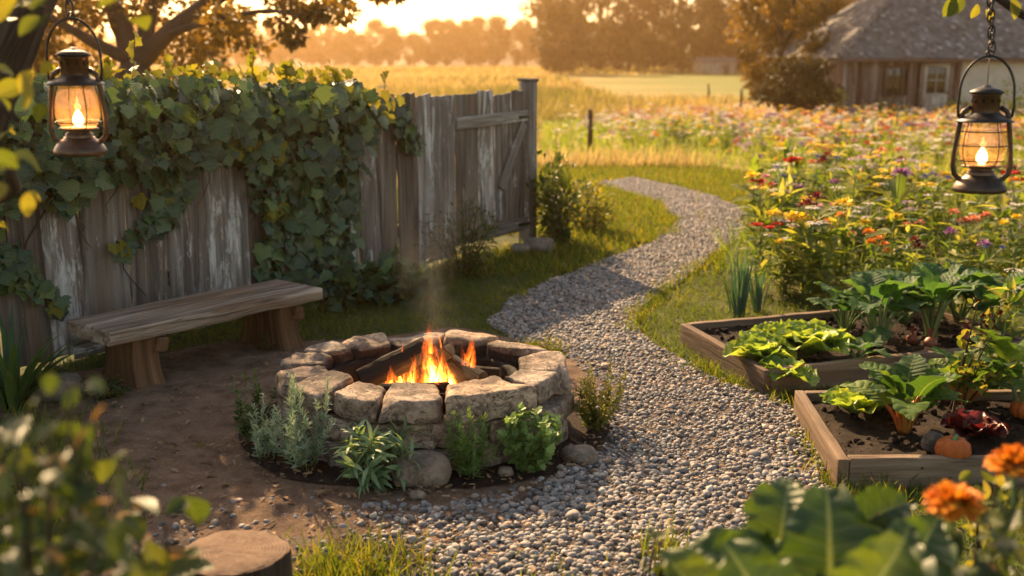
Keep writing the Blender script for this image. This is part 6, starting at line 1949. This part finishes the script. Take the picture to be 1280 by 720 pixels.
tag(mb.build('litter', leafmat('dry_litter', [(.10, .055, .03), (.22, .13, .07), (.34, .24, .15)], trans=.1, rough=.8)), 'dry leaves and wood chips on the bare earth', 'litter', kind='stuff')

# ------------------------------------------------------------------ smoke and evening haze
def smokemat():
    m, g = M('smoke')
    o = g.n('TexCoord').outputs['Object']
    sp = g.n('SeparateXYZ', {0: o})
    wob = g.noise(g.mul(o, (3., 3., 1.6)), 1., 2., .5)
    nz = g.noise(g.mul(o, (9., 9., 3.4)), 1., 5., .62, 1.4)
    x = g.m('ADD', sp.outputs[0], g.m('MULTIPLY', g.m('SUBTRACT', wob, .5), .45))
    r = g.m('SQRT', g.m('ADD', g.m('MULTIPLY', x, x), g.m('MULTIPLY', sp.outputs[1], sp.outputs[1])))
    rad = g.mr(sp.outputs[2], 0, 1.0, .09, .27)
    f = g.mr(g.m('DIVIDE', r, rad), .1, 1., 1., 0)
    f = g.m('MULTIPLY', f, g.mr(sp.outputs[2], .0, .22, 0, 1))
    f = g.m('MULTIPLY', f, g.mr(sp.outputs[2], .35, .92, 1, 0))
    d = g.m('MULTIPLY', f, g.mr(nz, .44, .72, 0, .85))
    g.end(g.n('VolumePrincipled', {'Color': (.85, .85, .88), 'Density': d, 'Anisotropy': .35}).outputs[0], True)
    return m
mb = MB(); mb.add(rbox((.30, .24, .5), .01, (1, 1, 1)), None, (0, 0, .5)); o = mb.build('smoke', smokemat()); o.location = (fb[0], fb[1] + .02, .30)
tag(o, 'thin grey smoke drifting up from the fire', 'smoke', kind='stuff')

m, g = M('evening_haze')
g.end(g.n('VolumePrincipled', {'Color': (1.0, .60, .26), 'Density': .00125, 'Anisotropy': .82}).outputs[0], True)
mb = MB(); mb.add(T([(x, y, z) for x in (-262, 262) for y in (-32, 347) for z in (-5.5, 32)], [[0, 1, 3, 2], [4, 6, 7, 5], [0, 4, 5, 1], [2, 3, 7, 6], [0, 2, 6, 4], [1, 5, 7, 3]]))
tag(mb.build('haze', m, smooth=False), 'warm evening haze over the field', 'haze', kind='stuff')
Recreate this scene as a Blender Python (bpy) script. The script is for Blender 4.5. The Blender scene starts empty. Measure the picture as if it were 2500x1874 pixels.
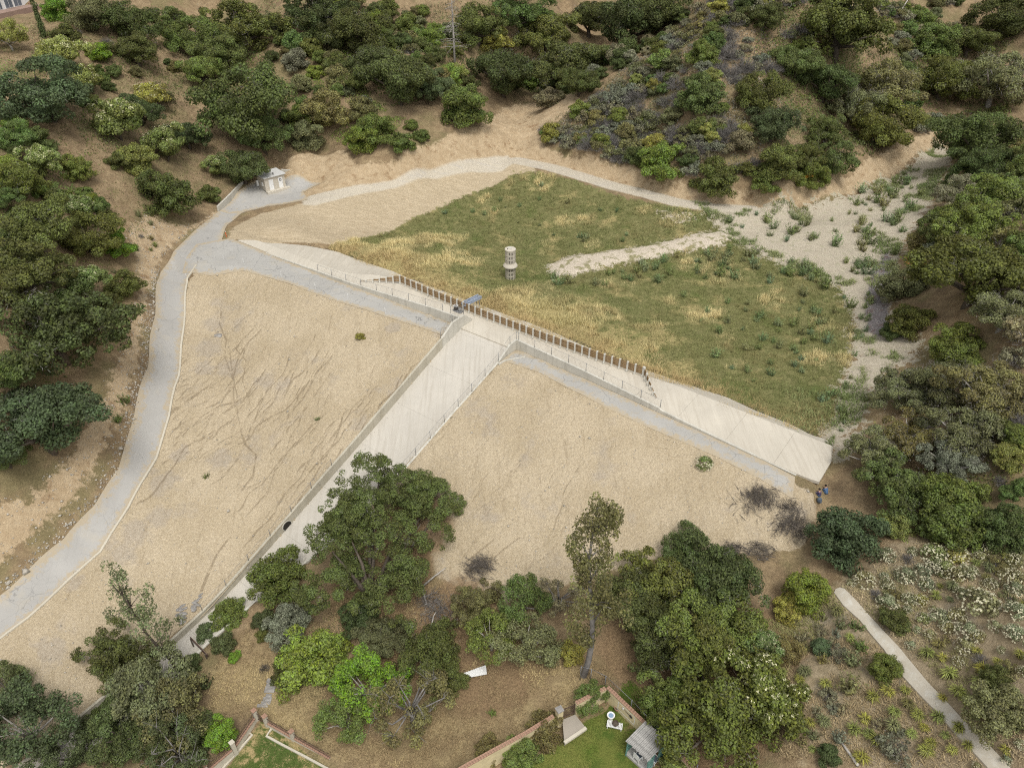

########################################

What you will do -
Without the pictures, copy the material exactly as given.

Exercise result -
Keep writing the Blender script for this image. This is part 6, starting at line 1949. This part finishes the script. Take the picture to be 1280 by 720 pixels.
tag(mb.build('litter', leafmat('dry_litter', [(.10, .055, .03), (.22, .13, .07), (.34, .24, .15)], trans=.1, rough=.8)), 'dry leaves and wood chips on the bare earth', 'litter', kind='stuff')

# ------------------------------------------------------------------ smoke and evening haze
def smokemat():
    m, g = M('smoke')
    o = g.n('TexCoord').outputs['Object']
    sp = g.n('SeparateXYZ', {0: o})
    wob = g.noise(g.mul(o, (3., 3., 1.6)), 1., 2., .5)
    nz = g.noise(g.mul(o, (9., 9., 3.4)), 1., 5., .62, 1.4)
    x = g.m('ADD', sp.outputs[0], g.m('MULTIPLY', g.m('SUBTRACT', wob, .5), .45))
    r = g.m('SQRT', g.m('ADD', g.m('MULTIPLY', x, x), g.m('MULTIPLY', sp.outputs[1], sp.outputs[1])))
    rad = g.mr(sp.outputs[2], 0, 1.0, .09, .27)
    f = g.mr(g.m('DIVIDE', r, rad), .1, 1., 1., 0)
    f = g.m('MULTIPLY', f, g.mr(sp.outputs[2], .0, .22, 0, 1))
    f = g.m('MULTIPLY', f, g.mr(sp.outputs[2], .35, .92, 1, 0))
    d = g.m('MULTIPLY', f, g.mr(nz, .44, .72, 0, .85))
    g.end(g.n('VolumePrincipled', {'Color': (.85, .85, .88), 'Density': d, 'Anisotropy': .35}).outputs[0], True)
    return m
mb = MB(); mb.add(rbox((.30, .24, .5), .01, (1, 1, 1)), None, (0, 0, .5)); o = mb.build('smoke', smokemat()); o.location = (fb[0], fb[1] + .02, .30)
tag(o, 'thin grey smoke drifting up from the fire', 'smoke', kind='stuff')

m, g = M('evening_haze')
g.end(g.n('VolumePrincipled', {'Color': (1.0, .60, .26), 'Density': .00125, 'Anisotropy': .82}).outputs[0], True)
mb = MB(); mb.add(T([(x, y, z) for x in (-262, 262) for y in (-32, 347) for z in (-5.5, 32)], [[0, 1, 3, 2], [4, 6, 7, 5], [0, 4, 5, 1], [2, 3, 7, 6], [0, 2, 6, 4], [1, 5, 7, 3]]))
tag(mb.build('haze', m, smooth=False), 'warm evening haze over the field', 'haze', kind='stuff')
Recreate this scene as a Blender Python (bpy) script. The script is for Blender 4.5. The Blender scene starts empty. Measure the picture as if it were 2500x1874 pixels.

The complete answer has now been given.